春先はソワソワと落ち着かなく、夏の間は日の長い分、余計に動こうと欲張って疲れるだけだったりするが、今日の様な荒れた天気の夜は、家の中でじっくりと何かに取り組んでみようという気になるものだ。
といっても、哲学書を読むだとか難しいことではなくて、むしろ余計なことを考えないで手を黙々と動かせるものがよい。
鉛筆デッサンは、「対象物を見つめては紙にそのまま映していく」ことだけに集中できていい。時間がたつにつれ、いつしか何も考えていないような気持ちになれる。色をつけ出すと、あれこれ雑念が入ってくるので、気ぜわしくなってしまう。だから一色。

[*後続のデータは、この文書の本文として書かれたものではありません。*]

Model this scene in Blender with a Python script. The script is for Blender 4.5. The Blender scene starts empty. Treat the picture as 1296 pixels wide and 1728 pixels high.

こんなとき、絵を描いたりする代わりに、銀磨きやアイロンがけや縫物なんかが好きだったら、家の中がどんなにきちんとしているだろうと思ったりもする。(子供のころもし算数ドリルや、漢字書き取りが好きだったら、夏休みはもっと楽しかっただろう。)
実用的なことはさっぱりだ。
(わたしごときがとても僭越なことだが)お茶室にいて好きだなと思うのは、「お手前」とよばれる作法は手順が厳密に決まっているために、習熟して手と足が自然に動くようになると、そこに気を取られなくなる。音だけがあり、底のほうで時間が流れていき、結果として、心がとても自由な状態にいられる・・・。様な気がする。(あくまで、そんな気がするだけだ)
何か考えているのかもしれないが、考えるそばから忘れていくから、空っぽになれるのかもしれない。自分がその場所にいなくなってしまうのか、その空間全体と自分の境目がなくなってしまうのか、あえて説明すればそのようなことなのだろうか。
 
ま、ちょっととりとめなく・・・。
芸術の秋、読書の秋、そして食の秋も付け加えておこう。